▶ **Instructions for the task**: Give an exact copy of every line, leaving images out.

▶ **Recorded data**:

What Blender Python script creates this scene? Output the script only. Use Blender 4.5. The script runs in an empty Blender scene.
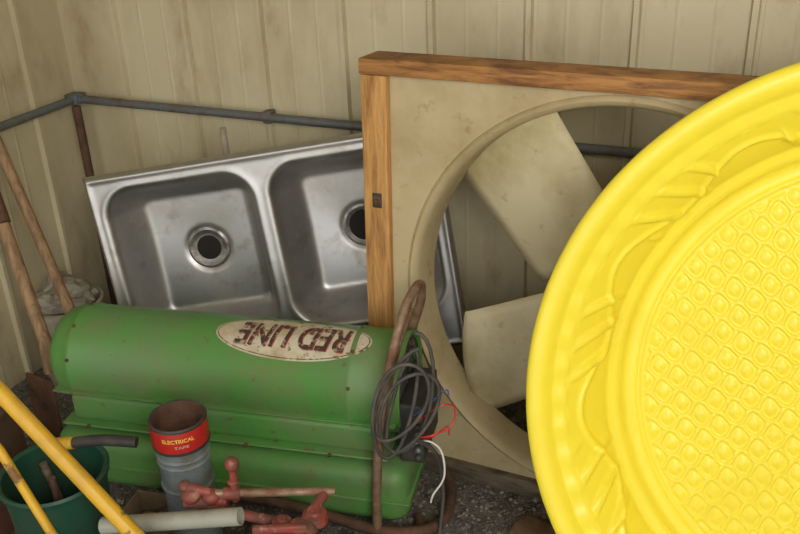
import bpy, bmesh, math, random
import numpy as np
from mathutils import Vector, Matrix
random.seed(4)
S=bpy.context.scene
COL=S.collection
V=Vector
S.view_settings.view_transform='Standard'
# ------------------------------------------------------------------ helpers
def empty(name):
    e=bpy.data.objects.new(name,None); COL.objects.link(e); e.empty_display_size=.05; return e
def mk(name,verts,faces,mat,parent=None,smooth=True,angle=None):
    me=bpy.data.meshes.new(name)
    me.from_pydata([tuple(v) for v in verts],[],faces); me.update()
    o=bpy.data.objects.new(name,me); COL.objects.link(o)
    if mat: me.materials.append(mat)
    if smooth:
        me.polygons.foreach_set('use_smooth',[True]*len(me.polygons))
        if angle is not None:
            me.set_sharp_from_angle(angle=math.radians(angle))
    if parent: o.parent=parent
    return o
def frame(o,x,u):
    """matrix with local X=x, local Z=u (up), local Y = into scene"""
    x=V(x).normalized(); u=V(u); u=(u-u.dot(x)*x).normalized(); y=u.cross(x)
    M=Matrix.Identity(4)
    for i in range(3):
        M[i][0]=x[i];M[i][1]=y[i];M[i][2]=u[i];M[i][3]=o[i]
    return M
def box(name,c,size,mat,parent=None,M=None,bev=.003,segs=2):
    bm=bmesh.new(); bmesh.ops.create_cube(bm,size=1)
    for v in bm.verts: v.co=V((v.co.x*size[0]+c[0],v.co.y*size[1]+c[1],v.co.z*size[2]+c[2]))
    if bev>0: bmesh.ops.bevel(bm,geom=bm.edges[:],offset=bev,segments=segs,profile=.5,affect='EDGES')
    if M is not None: bmesh.ops.transform(bm,matrix=M,verts=bm.verts)
    bmesh.ops.recalc_face_normals(bm,faces=bm.faces)
    me=bpy.data.meshes.new(name); bm.to_mesh(me); bm.free()
    o=bpy.data.objects.new(name,me); COL.objects.link(o); me.materials.append(mat)
    me.polygons.foreach_set('use_smooth',[True]*len(me.polygons)); me.set_sharp_from_angle(angle=math.radians(35))
    if parent:o.parent=parent
    return o
def catmull(pts,n=8,closed=False):
    P=[V(p) for p in pts]; out=[]
    N=len(P); rng=range(N if closed else N-1)
    for i in rng:
        g=lambda k: P[k%N] if closed else P[min(max(k,0),N-1)]
        p0,p1,p2,p3=g(i-1),g(i),g(i+1),g(i+2)
        for j in range(n):
            t=j/n
            out.append(.5*((2*p1)+(p2-p0)*t+(2*p0-5*p1+4*p2-p3)*t*t+(3*p1-p0-3*p2+p3)*t**3))
    if not closed: out.append(P[-1])
    return out
def tube(name,pts,r,mat,parent=None,seg=12,smooth_n=0,closed=False,caps=True,flat=1.0):
    P=catmull(pts,smooth_n,closed) if smooth_n else [V(p) for p in pts]
    n=len(P); verts=[];faces=[]
    t0=(P[1]-P[0]).normalized()
    a=t0.orthogonal().normalized()
    for i,p in enumerate(P):
        if closed: t=(P[(i+1)%n]-P[i-1]).normalized()
        else: t=(P[min(i+1,n-1)]-P[max(i-1,0)]).normalized()
        a=(a-a.dot(t)*t).normalized(); b=t.cross(a)
        rr=r[i*len(r)//n] if isinstance(r,(list,tuple)) else r
        for k in range(seg):
            th=2*math.pi*k/seg
            verts.append(p+rr*(a*math.cos(th)+b*math.sin(th)*flat))
    m=n if closed else n-1
    for i in range(m):
        j=(i+1)%n
        for k in range(seg):
            faces.append((i*seg+k,i*seg+(k+1)%seg,j*seg+(k+1)%seg,j*seg+k))
    if caps and not closed:
        faces.append(tuple(range(seg-1,-1,-1))); faces.append(tuple((n-1)*seg+k for k in range(seg)))
    return mk(name,verts,faces,mat,parent,True,50)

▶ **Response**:
What Blender Python script creates this scene? Output the script only. Use Blender 4.5. The script runs in an empty Blender scene.
import bpy, bmesh, math, random
import numpy as np
from mathutils import Vector, Matrix
random.seed(4)
S=bpy.context.scene
COL=S.collection
V=Vector
S.view_settings.view_transform='Standard'
# ------------------------------------------------------------------ helpers
def empty(name):
    e=bpy.data.objects.new(name,None); COL.objects.link(e); e.empty_display_size=.05; return e
def mk(name,verts,faces,mat,parent=None,smooth=True,angle=None):
    me=bpy.data.meshes.new(name)
    me.from_pydata([tuple(v) for v in verts],[],faces); me.update()
    o=bpy.data.objects.new(name,me); COL.objects.link(o)
    if mat: me.materials.append(mat)
    if smooth:
        me.polygons.foreach_set('use_smooth',[True]*len(me.polygons))
        if angle is not None:
            me.set_sharp_from_angle(angle=math.radians(angle))
    if parent: o.parent=parent
    return o
def frame(o,x,u):
    """matrix with local X=x, local Z=u (up), local Y = into scene"""
    x=V(x).normalized(); u=V(u); u=(u-u.dot(x)*x).normalized(); y=u.cross(x)
    M=Matrix.Identity(4)
    for i in range(3):
        M[i][0]=x[i];M[i][1]=y[i];M[i][2]=u[i];M[i][3]=o[i]
    return M
def box(name,c,size,mat,parent=None,M=None,bev=.003,segs=2):
    bm=bmesh.new(); bmesh.ops.create_cube(bm,size=1)
    for v in bm.verts: v.co=V((v.co.x*size[0]+c[0],v.co.y*size[1]+c[1],v.co.z*size[2]+c[2]))
    if bev>0: bmesh.ops.bevel(bm,geom=bm.edges[:],offset=bev,segments=segs,profile=.5,affect='EDGES')
    if M is not None: bmesh.ops.transform(bm,matrix=M,verts=bm.verts)
    bmesh.ops.recalc_face_normals(bm,faces=bm.faces)
    me=bpy.data.meshes.new(name); bm.to_mesh(me); bm.free()
    o=bpy.data.objects.new(name,me); COL.objects.link(o); me.materials.append(mat)
    me.polygons.foreach_set('use_smooth',[True]*len(me.polygons)); me.set_sharp_from_angle(angle=math.radians(35))
    if parent:o.parent=parent
    return o
def catmull(pts,n=8,closed=False):
    P=[V(p) for p in pts]; out=[]
    N=len(P); rng=range(N if closed else N-1)
    for i in rng:
        g=lambda k: P[k%N] if closed else P[min(max(k,0),N-1)]
        p0,p1,p2,p3=g(i-1),g(i),g(i+1),g(i+2)
        for j in range(n):
            t=j/n
            out.append(.5*((2*p1)+(p2-p0)*t+(2*p0-5*p1+4*p2-p3)*t*t+(3*p1-p0-3*p2+p3)*t**3))
    if not closed: out.append(P[-1])
    return out
def tube(name,pts,r,mat,parent=None,seg=12,smooth_n=0,closed=False,caps=True,flat=1.0):
    P=catmull(pts,smooth_n,closed) if smooth_n else [V(p) for p in pts]
    n=len(P); verts=[];faces=[]
    t0=(P[1]-P[0]).normalized()
    a=t0.orthogonal().normalized()
    for i,p in enumerate(P):
        if closed: t=(P[(i+1)%n]-P[i-1]).normalized()
        else: t=(P[min(i+1,n-1)]-P[max(i-1,0)]).normalized()
        a=(a-a.dot(t)*t).normalized(); b=t.cross(a)
        rr=r[i*len(r)//n] if isinstance(r,(list,tuple)) else r
        for k in range(seg):
            th=2*math.pi*k/seg
            verts.append(p+rr*(a*math.cos(th)+b*math.sin(th)*flat))
    m=n if closed else n-1
    for i in range(m):
        j=(i+1)%n
        for k in range(seg):
            faces.append((i*seg+k,i*seg+(k+1)%seg,j*seg+(k+1)%seg,j*seg+k))
    if caps and not closed:
        faces.append(tuple(range(seg-1,-1,-1))); faces.append(tuple((n-1)*seg+k for k in range(seg)))
    return mk(name,verts,faces,mat,parent,True,50)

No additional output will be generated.